The Mary Morton Parsons Foundation of Richmond has approved a $350,000 challenge grant to Washington and Lee University — to be matched two for one — toward the $13.5 million renovation and restoration of Tucker Hall, part of the National Historic Landmark front campus in Lexington.

The grant and match, totaling more than $1 million, will help the University complete the renewal of the Colonnade, the group of five red-brick, white-columned buildings dating partly to the early 19th century.

Tucker Hall is the last of those primarily academic buildings to be restored and renovated. Former site of the University’s School of Law, it now houses computer and multimedia services and the departments of Romance Languages and German and Russian. After the work is complete, Romance Languages will be joined by Classics and Religion.
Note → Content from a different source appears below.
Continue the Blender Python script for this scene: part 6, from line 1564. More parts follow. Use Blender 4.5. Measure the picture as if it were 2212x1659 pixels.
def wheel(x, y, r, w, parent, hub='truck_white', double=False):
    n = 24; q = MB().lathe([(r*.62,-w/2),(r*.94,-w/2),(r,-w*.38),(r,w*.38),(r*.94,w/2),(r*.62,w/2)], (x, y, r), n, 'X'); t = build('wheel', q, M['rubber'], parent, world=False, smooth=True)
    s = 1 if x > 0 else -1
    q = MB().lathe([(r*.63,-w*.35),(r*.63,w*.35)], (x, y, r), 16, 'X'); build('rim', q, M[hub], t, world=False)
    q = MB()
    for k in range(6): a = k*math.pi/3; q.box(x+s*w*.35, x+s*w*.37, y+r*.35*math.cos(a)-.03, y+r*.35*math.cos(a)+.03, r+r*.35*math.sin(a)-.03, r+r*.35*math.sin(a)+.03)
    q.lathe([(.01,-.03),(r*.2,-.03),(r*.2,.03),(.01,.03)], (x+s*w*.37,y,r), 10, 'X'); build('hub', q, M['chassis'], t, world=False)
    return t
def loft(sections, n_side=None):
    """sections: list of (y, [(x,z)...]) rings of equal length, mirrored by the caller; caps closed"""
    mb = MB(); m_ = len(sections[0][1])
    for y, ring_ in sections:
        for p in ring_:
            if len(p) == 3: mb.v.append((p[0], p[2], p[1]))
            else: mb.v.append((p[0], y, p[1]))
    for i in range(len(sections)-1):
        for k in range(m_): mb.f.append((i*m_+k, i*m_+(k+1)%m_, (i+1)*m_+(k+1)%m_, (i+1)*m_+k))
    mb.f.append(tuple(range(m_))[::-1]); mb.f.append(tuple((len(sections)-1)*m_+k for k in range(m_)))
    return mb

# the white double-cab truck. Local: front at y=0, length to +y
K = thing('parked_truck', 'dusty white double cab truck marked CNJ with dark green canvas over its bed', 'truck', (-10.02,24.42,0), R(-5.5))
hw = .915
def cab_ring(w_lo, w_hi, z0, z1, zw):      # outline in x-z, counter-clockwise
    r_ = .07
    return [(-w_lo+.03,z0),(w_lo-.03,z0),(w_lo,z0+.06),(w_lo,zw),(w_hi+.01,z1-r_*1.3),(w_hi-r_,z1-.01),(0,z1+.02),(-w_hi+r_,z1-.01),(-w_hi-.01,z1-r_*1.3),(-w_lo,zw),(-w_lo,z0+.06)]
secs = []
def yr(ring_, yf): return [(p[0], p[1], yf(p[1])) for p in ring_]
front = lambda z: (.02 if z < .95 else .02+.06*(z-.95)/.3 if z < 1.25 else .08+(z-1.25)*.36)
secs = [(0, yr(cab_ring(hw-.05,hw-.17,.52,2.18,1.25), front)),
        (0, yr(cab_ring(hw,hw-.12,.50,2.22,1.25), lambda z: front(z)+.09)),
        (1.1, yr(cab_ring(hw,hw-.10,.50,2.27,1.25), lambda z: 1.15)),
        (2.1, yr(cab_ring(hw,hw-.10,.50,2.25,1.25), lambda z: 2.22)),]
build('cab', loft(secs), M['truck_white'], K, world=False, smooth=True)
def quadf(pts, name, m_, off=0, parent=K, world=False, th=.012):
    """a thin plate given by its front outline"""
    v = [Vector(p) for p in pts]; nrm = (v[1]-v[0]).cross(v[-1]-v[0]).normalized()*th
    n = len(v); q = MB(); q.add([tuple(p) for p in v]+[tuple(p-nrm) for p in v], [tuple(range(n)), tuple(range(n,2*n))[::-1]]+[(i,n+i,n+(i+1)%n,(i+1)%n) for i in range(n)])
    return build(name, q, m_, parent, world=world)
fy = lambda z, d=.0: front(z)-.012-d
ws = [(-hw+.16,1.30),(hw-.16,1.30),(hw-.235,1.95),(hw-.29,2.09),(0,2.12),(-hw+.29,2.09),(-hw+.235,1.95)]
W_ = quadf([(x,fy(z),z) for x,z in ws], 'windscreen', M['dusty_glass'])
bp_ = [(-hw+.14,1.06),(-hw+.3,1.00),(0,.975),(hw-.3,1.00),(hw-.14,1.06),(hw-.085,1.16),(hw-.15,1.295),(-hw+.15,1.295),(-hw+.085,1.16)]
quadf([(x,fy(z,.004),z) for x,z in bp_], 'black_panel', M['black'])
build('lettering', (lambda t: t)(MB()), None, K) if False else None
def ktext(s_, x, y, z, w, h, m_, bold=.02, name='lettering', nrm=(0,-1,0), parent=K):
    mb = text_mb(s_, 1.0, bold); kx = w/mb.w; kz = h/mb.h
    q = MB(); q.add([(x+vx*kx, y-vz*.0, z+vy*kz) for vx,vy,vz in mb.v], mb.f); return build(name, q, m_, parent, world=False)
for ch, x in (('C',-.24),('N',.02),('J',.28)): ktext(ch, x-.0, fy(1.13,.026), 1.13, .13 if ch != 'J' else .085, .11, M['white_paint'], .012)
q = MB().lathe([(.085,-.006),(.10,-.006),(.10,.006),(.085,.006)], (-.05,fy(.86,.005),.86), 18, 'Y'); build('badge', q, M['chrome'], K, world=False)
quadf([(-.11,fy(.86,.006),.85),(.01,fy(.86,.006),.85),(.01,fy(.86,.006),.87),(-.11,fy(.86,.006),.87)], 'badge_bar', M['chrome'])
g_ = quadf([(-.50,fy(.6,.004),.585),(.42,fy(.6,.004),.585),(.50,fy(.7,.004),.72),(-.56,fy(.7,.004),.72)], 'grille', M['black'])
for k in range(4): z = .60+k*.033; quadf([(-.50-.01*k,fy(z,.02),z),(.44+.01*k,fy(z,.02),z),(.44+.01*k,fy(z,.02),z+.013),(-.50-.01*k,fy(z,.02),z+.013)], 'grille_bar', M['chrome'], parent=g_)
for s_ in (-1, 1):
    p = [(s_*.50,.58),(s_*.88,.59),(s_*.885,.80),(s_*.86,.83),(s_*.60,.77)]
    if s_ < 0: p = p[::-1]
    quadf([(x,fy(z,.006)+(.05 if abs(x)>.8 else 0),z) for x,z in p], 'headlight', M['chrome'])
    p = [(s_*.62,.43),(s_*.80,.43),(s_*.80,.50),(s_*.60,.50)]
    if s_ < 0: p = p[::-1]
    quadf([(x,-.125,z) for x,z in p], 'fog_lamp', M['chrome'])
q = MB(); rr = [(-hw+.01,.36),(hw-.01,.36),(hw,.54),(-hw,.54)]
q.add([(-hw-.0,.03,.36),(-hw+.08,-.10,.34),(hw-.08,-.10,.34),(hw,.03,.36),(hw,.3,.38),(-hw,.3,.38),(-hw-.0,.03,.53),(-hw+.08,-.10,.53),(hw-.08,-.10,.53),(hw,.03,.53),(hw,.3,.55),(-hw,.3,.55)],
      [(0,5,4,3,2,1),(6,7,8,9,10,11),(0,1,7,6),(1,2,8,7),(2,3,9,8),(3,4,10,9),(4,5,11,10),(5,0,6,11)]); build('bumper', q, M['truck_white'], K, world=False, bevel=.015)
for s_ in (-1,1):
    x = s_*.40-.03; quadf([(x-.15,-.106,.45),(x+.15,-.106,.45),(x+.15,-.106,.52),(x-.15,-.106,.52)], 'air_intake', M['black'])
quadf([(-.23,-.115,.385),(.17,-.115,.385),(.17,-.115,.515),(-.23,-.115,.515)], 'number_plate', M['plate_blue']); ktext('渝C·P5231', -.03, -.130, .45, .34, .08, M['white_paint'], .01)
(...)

German and Russian will move to the Center for Global Learning, now under construction and incorporating duPont Hall.

“Like the other buildings that compose the Colonnade, Tucker Hall has long needed a substantial but sensitive overhaul,” said George Graves, W&L’s associate director of corporate and foundation relations, “to make repairs and physical improvements, increase safety and accessibility, increase energy conservation, correct unwise or outmoded alterations and enable students and faculty to use technology fully for effective teaching and learning.” The building will contain smart classrooms and seminar rooms.

Overall, the Colonnade project consists of historic preservation of exteriors — trademark W&L red-painted brick, white columns, metal roofs, vintage windows and doors, well-trod stone steps, distinctive walk with the so-called Lexington bricks featuring circles and stars — and rehabilitation of interiors that maintains authenticity and upgrades all infrastructure, including plumbing, heating and cooling.

Built in 1935 to replace a building that burned, Tucker Hall is the newest building of the Colonnade, on the north end. In addition to faculty offices and other facilities, the four-story building will have two classrooms, a seminar room and a student study space. Work is scheduled to begin during summer 2016 and be completed within 18 months.

Tucker Hall is named for Henry St. George Tucker, a former acting president and instructor of law at W&L who was president of the American Bar Association and served nearly two decades in Congress. He earned the University’s affection not only for his service and accomplishments but also for his efforts to secure the institution’s future.